Escassez de vagas incentiva mercado de aluguel
O administrador Kleber Cardoso, de 30 anos, comprou, há um ano e dois meses, um apartamento em um empreendimento com dez torres no bairro da Saúde, em São Paulo. Ele mora com a mulher. O casal tem dois carros. Até hoje, ele ainda aguarda na fila para alugar uma vaga no condomínio.
São 450 apartamentos, com uma vaga cada. "Ainda tem cinco pessoas na minha frente. E olha que muita gente aluga vagas", conta. O aluguel gira em torno de R$ 150 por mês. "Achei um pouco abusivo, porque todas as vagas são divididas com mais dois carros. Toda vez que um resolve sair tem de deslocar e manobrar os outros dois carros, e deixar a chave do carro por lá".
A saída é, por enquanto, deixar o carro na rua. "Não me preocupo com segurança, mas não é cômodo. Só consigo estacionar com mais facilidade após às 19h, quando um posto de saúde na rua fecha. Senão, tenho de caçar vagas".
Hermolin, da ADEMI-RJ, aponta que, dependendo da localização, há quem já cobre de meio a um salário mínimo para alugar uma vaga no Rio.
O problema é que, geralmente, esses contratos são informais. E, no caso da venda do imóvel, podem prejudicar quem aluga. É o caso da profissional de relações internacionais, Carolina Alves, de 30 anos, que mora em um empreendimento no Ipiranga, em São Paulo. "A proprietária não me avisou que vendeu o imóvel, porque quis segurar o meu aluguel até o final. Tive sorte porque quando soube ouvi que havia um vizinho querendo alugar a dele".
Mas Carolina sentiu no bolso a troca. Ela pagava R$ 120 por mês, e passou a desembolsar R$ 150. Em seu andar, ela e o irmão alugam a vaga de dois vizinhos de porta, pois os pais utilizam a única vaga do apartamento. O quarto apartamento do andar é habitado por um solteiro, que utiliza sua única vaga.
Revisão do Plano Diretor pode diminuir número de vagas
A revisão do Plano Diretor da cidade de São Paulo deve ser votada este ano. O projeto prevê uma restrição ainda maior de vagas de garagem em novos empreendimentos construídos nos chamados eixos de transformação, que incluem as principais avenidas da cidade. "Se a proporção de vagas se manteve até agora, ela pode agora cair caso o projeto seja aprovado", diz Bertaglia, da 123i.
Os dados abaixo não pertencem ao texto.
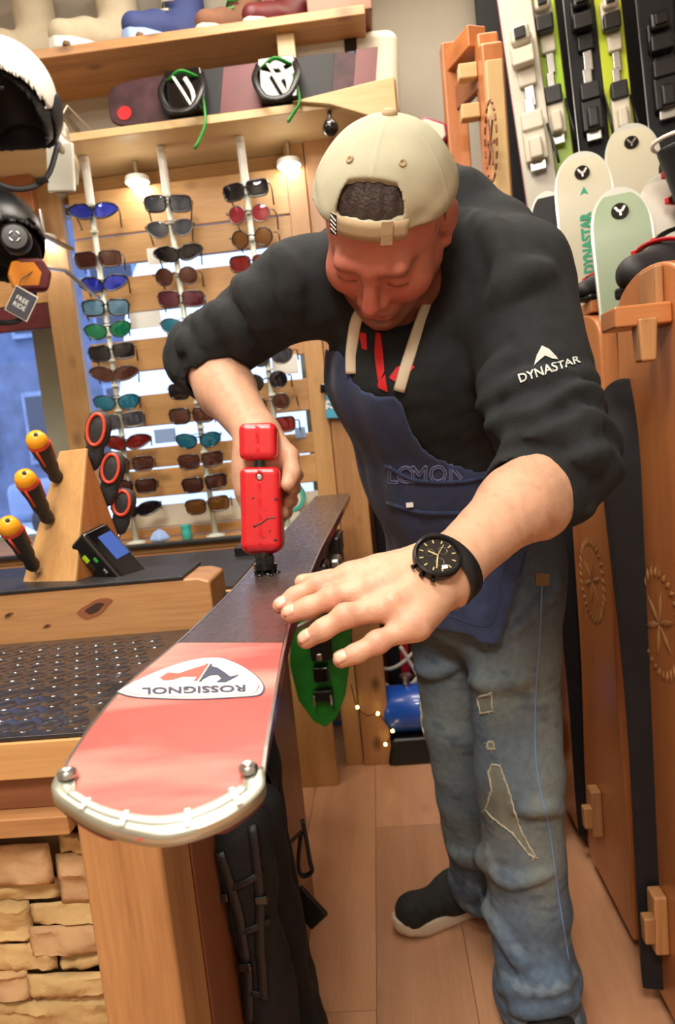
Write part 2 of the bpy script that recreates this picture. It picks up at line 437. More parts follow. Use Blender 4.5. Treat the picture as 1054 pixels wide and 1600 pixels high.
# ================================================================== room shell
XL, XR, YF, YB, ZC = -2.4, 1.12, -1.6, 2.5, 2.74
fl = struct(MB().box(((XL+XR)/2, (YF+YB)/2, -.03), (XR-XL+.2, YB-YF+.2, .04)).build('floor', M['black_rubber']))
pw, plen = .192, 1.28
for i in range(int((XR-XL)/pw)+1):
    for j in range(-1, 4):
        x0 = XL+i*pw; y0 = YF+j*plen+(i*.47 % 1)*plen
        a, b = max(y0, YF), min(y0+plen, YB)
        if b-a < .05: continue
        x1 = min(x0+pw, XR)
        o = MB().box(((x0+x1)/2, (a+b)/2, -.005), (x1-x0-.0012, b-a-.0012, .01)).build('plank', W['floor', 1]); o.parent = fl
struct(MB().box(((XL+XR)/2, (YF+YB)/2, ZC+.02), (XR-XL+.2, YB-YF+.2, .04)).build('ceiling', M['ceiling_paint']))
struct(MB().box((XL-.04, (YF+YB)/2, ZC/2), (.08, YB-YF, ZC)).build('wall_left', M['plaster']))
struct(MB().box((XR+.04, (YF+YB)/2, ZC/2), (.08, YB-YF, ZC)).build('wall_right', M['plaster']))
struct(MB().box(((XL+XR)/2, YF-.04, ZC/2), (XR-XL+.16, .08, ZC)).build('wall_front', M['plaster']))
WX0, WX1, WZ0, WZ1 = -2.25, -.2, .80, 2.02
b = MB(); b.box(((XL+XR)/2, YB+.04, (WZ1+ZC)/2), (XR-XL+.16, .08, ZC-WZ1)); b.box(((XL+XR)/2, YB+.04, WZ0/2), (XR-XL+.16, .08, WZ0))
b.box(((WX1+XR)/2, YB+.04, (WZ0+WZ1)/2), (XR-WX1, .08, WZ1-WZ0)); b.box(((XL+WX0)/2, YB+.04, (WZ0+WZ1)/2), (WX0-XL, .08, WZ1-WZ0))
struct(b.build('wall_back', M['plaster']))
# window
wi = thing('window_1', None, None); wi['kind'] = 'structure'
gm, gnt, gb = new_mat('window_glass'); tr = N(gnt, 'ShaderNodeBsdfTransparent'); gl = N(gnt, 'ShaderNodeBsdfGlossy'); gl.inputs['Roughness'].default_value = .02
fr = N(gnt, 'ShaderNodeFresnel'); fr.inputs['IOR'].default_value = 1.45; mxs = N(gnt, 'ShaderNodeMixShader')
gnt.links.new(fr.outputs[0], mxs.inputs[0]); gnt.links.new(tr.outputs[0], mxs.inputs[1]); gnt.links.new(gl.outputs[0], mxs.inputs[2]); gnt.links.new(mxs.outputs[0], gnt.nodes['Material Output'].inputs[0])
mx0 = PY(38, 440, 2.47)[0]; mx1 = PY(84, 440, 2.47)[0]
for x0, x1 in ((WX0, mx0-.01), (mx1+.01, WX1)):
    o = MB().box(((x0+x1)/2, 2.52, (WZ0+WZ1)/2), (x1-x0, .008, WZ1-WZ0)).build('pane', gm); o.parent = wi
for c, s in ((((mx0+mx1)/2, 2.5, (WZ0+WZ1)/2), (mx1-mx0, .07, WZ1-WZ0)), ((WX0+.02, 2.5, (WZ0+WZ1)/2), (.04, .06, WZ1-WZ0)), ((WX1-.02, 2.5, (WZ0+WZ1)/2), (.04, .06, WZ1-WZ0)),
             (((WX0+WX1)/2, 2.5, WZ1-.02), (WX1-WX0, .06, .04)), (((WX0+WX1)/2, 2.5, WZ0+.02), (WX1-WX0, .06, .04))):
    o = MB().box(c, s).build('window_frame', M['aluminium'], bevel=.004); o.parent = wi
# ceiling lamps
for i, (lx, ly, lp) in enumerate(LAMPS):
    where = ['above the near end of the bench', 'above the middle of the ski', 'above the left end of the bench', 'added as fill behind the camera near the front wall', 'above the tall ski rack by the back wall'][i]
    t = thing('ceiling_lamp', 'square ceiling panel lamp '+where, 'lamp', (lx, ly, ZC), 'ceiling lamps')
    o = MB().box((0, 0, -.03), (.64, .64, .06)).build('housing', M['white_plastic'], t, bevel=.006)
    o = MB().box((0, 0, -.064), (.58, .58, .008)).build('diffuser', M['panel_glow'], t)
# ------------------------------------------------------------------ the street outside
struct(MB().box((-4, 14, -.25), (40, 22, .3)).build('street_ground', M['asphalt']))
t = thing('apartment_building', 'dim blue building across the snowy street outside the window', 'building', (-5, 14, -.1))
MB().box((0, 1.5, 5), (16, 3, 10.2)).build('wall', M['street_dark'], t)
for i in range(9):
    for j in range(3):
        o = MB().box((-7+i*1.75, -.06, 1.9+j*2.6), (1.0, .16, 1.5)).build('window', M['street_mid'], t); q = MB().box((-7+i*1.75, -.15, 1.9+j*2.6), (.84, .04, 1.3)).build('pane', M['dark_glass'], o)
def lump(name, label, c, r, m, cat, grp=None):
    o = soft(name, [ell(c, r), ell((c[0]+r[0]*.6, c[1], c[2]-.05), (r[0]*.6, r[1]*.8, r[2]*.7), None, .3)], .1, m, None, None, lambda p: .08*fbm(p, 2.2, 4), .1, lo=np.array(c)-np.array(r)*2-.3, hi=np.array(c)+np.array(r)*2+.3)
    return tag(o, label, cat, grp)
lump('snow_bank', 'low white snow bank along the street, left beyond the mullion', (-5.6, 7.6, -.1), (1.5, .9, .75), M['snow'], 'snow')
lump('added_snow_heap', 'tall white heap of snow added to whiten the gaps between the slats', (-1.2, 6.0, -.1), (1.25, .9, 3.4), M['snow'], 'snow')  # tall heap added so the slat gaps look bright
t = thing('parked_car', 'snow-covered car parked across the street', 'car', (-3.6, 10.5, -.1))
MB().box((0, 0, .62), (3.9, 1.7, .62)).build('body', M['street_mid'], t, bevel=.15)
MB().box((-.1, 0, 1.15), (2.2, 1.5, .55), None, .8).build('cabin', M['dark_glass'], t, bevel=.1)
MB().box((-.1, 0, 1.5), (2.0, 1.4, .2)).build('snow_cover', M['snow'], t, bevel=.09)
for x in (-1.25, 1.25):
    MB().lathe([(.3, -.1), (.32, -.05), (.32, .05), (.3, .1)], 18, Matrix.Translation((x, -.8, .31)) @ Matrix.Rotation(math.pi/2, 4, 'X')).build('wheel', M['black_rubber'], t)
t = thing('street_post', 'thin dark post standing in the snow outside', 'post', (PY(108, 600, 6)[0], 6, -.1))
MB().tube([(0, 0, 0), (0, 0, 3.4)], .035, 10).build('pole', M['street_dark'], t); MB().box((0, 0, 3.45), (.2, .2, .12)).build('head', M['street_dark'], t)
# ================================================================== back of the shop: sill counter, slatted board, shelves
t = thing('sill_counter', 'pine counter under the window with a dark rubber top edge', 'counter', (-1.25, 2.0, 0))
def L_(p): return (p[0]+1.25, p[1]-2.0, p[2])
MB().box(L_((-1.27, 2.22, .818)), (2.02, .47, .024)).build('top', W['pine', 0], t, bevel=.003)
MB().box(L_((-1.27, 1.982, .832)), (2.02, .03, .012)).build('edge_strip', M['black_rubber'], t, bevel=.003)
MB().box(L_((-1.27, 1.99, .755)), (2.02, .02, .10)).build('fascia', W['warm', 0], t, bevel=.003)
for k in range(5): MB().box(L_((-2.1+k*.42, 2.03, .35)), (.412, .02, .70)).build('panel', W['pine', 2], t, bevel=.003)
# slatted display board
bx0, bx1 = PY(88, 300, 2.15)[0], PY(545, 540, 2.15)[0]
t = thing('display_board', 'slatted pine board behind the sunglasses, two uprights and horizontal planks', 'display', (-.5, 2.16, .83)); sh_ = Matrix.Translation((.5, -2.16, -.83))
def D_(c): return (c[0]+.5, c[1]-2.16, c[2]-.83)
ups = [(PY(108, 560, 2.15)[0], .086, .831, 2.02), (-.118, .105, 0.001, 2.02), (-.232, .088, .831, 2.02)]
MB().box(D_((ups[0][0], 2.165, (.831+2.02)/2)), (.086, .035, 1.189)).build('upright', W['pine', 2], t, bevel=.003)
MB().box(D_((-.085, 2.165, 1.01)), (.095, .06, 2.02)).build('upright', W['warm', 2], t, bevel=.003)
MB().box(D_((-.165, 2.16, 1.01)), (.06, .03, 2.02)).build('upright', W['pine', 2], t, bevel=.003)
for za, zb in ((1.795, 1.93), (1.705, 1.79), (1.555, 1.665), (1.37, 1.47), (1.195, 1.295), (1.06, 1.125), (.965, 1.055), (.832, .862)):
    MB().box(D_((-.53, 2.165+random.uniform(-.003, .003), (za+zb)/2)), (.70, .022, zb-za)).build('slat', W['pine', 0], t, bevel=.003)
MB().box(D_((-.53, 2.172, .9)), (.70, .012, .072)).build('white_rail', M['off_white'], t, bevel=.002)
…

Isso porque, caso a construtora queira construir mais de uma vaga por apartamento, ela será adicionada ao limite para construção. Ou seja: se não quiser elevar o preço do imóvel, terá de optar por diminuir a área da unidade. "Mas uma vaga tem 25 metros quadrados. Ninguém irá tirar esse espaço do apartamento", diz Claudio Lima, professor do Núcleo de Real State da Universidade de São Paulo (USP).
Desta forma, o governo municipal pretende induzir um uso maior do transporte público. Mas, para Hermolin, a única solução é melhorar o transporte de massa. "Senão, o comprador terá de pagar cada vez mais caro por um apartamento que pode ser antigo e não ter vagas de garagem, e ainda ter de pagar uma garagem fora do prédio porque não tem opção para se deslocar".